Hint: Parallelogram is a simple quadrilateral with two pairs of parallel sides. The opposite sides of a parallelogram are equal in length, and also opposite angles of a parallelogram are equal. One of the properties of a parallelogram says that the sum of any two consecutive angles is 180; hence in this question, find the value of the two consecutive angles and then find their bisecting angles.
In this question, we need to prove that the bisector of any two consecutive angles intersect at the right angle for which we need to follow the above discussed property of the parallelogram.

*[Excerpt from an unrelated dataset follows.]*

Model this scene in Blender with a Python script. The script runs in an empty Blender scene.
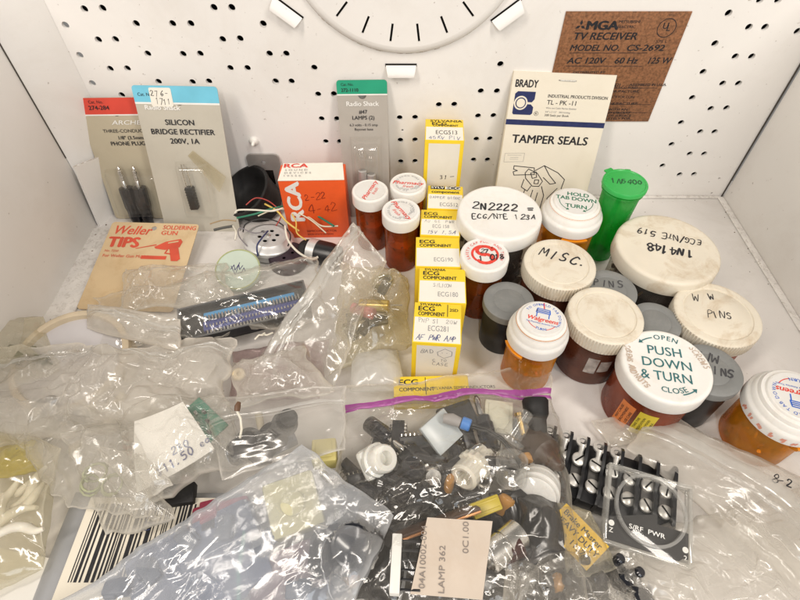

Complete step by step answer:
 In the given figure
Side AD is parallel to BC, and AB is parallel to DC where the side BC is transversal, hence
$$\begin{gathered} AD\parallel BC \\ AB\parallel DC \end{gathered}$$

Since one of the properties of parallelogram say the sum of the consecutive angle of a parallelogram is a supplementary angle hence, we can write,
$$\mathrm{\angle }ABC+\mathrm{\angle }DCB={180}^{\circ }$$
Now draw a line OB bisecting $$\mathrm{\angle }B$$and a line OC bisecting $$\mathrm{\angle }C$$joining at O since line OB and OC bisects the angle; hence we can say
$$\mathrm{\angle }OBC={\displaystyle \frac{\mathrm{\angle }ABC}{2}}$$
$$\mathrm{\angle }OCB={\displaystyle \frac{\mathrm{\angle }DCB}{2}}$$
Hence in the $$△OBC$$
$$\begin{gathered} \mathrm{\angle }OBC+\mathrm{\angle }OCB+\mathrm{\angle }BOC=180 \\ x+y+\mathrm{\angle }BOC=180 \end{gathered}$$
This can be written as
$${\displaystyle \frac{\mathrm{\angle }ABC}{2}}+{\displaystyle \frac{\mathrm{\angle }DCB}{2}}+\mathrm{\angle }BOC=180$$
Hence by solving
$${\displaystyle \frac{1}{2}}\left(\mathrm{\angle }ABC+\mathrm{\angle }DCB\right)+\mathrm{\angle }BOC=180$$
Since$$\mathrm{\angle }ABC+\mathrm{\angle }DCB={180}^{\circ }$$hence we can write

$$\begin{gathered} {\displaystyle \frac{1}{2}}\left(\mathrm{\angle }ABC+\mathrm{\angle }DCB\right)+\mathrm{\angle }BOC=180 \\ {\displaystyle \frac{1}{2}}\times 180+\mathrm{\angle }BOC=180 \\ 90+\mathrm{\angle }BOC=180 \\ \mathrm{\angle }BOC={90}^{\circ } \end{gathered}$$
So the value of$$\mathrm{\angle }BOC={90}^{\circ }$$,
Therefore we can say the bisector of any two consecutive angles intersect at the right angle.
Hence proved.

Note: A property of that parallelogram says that if a parallelogram has all sides equal, then their diagonal bisector intersects perpendicularly. An angle bisector is a ray that splits an angle into two consecutive congruent, smaller angles.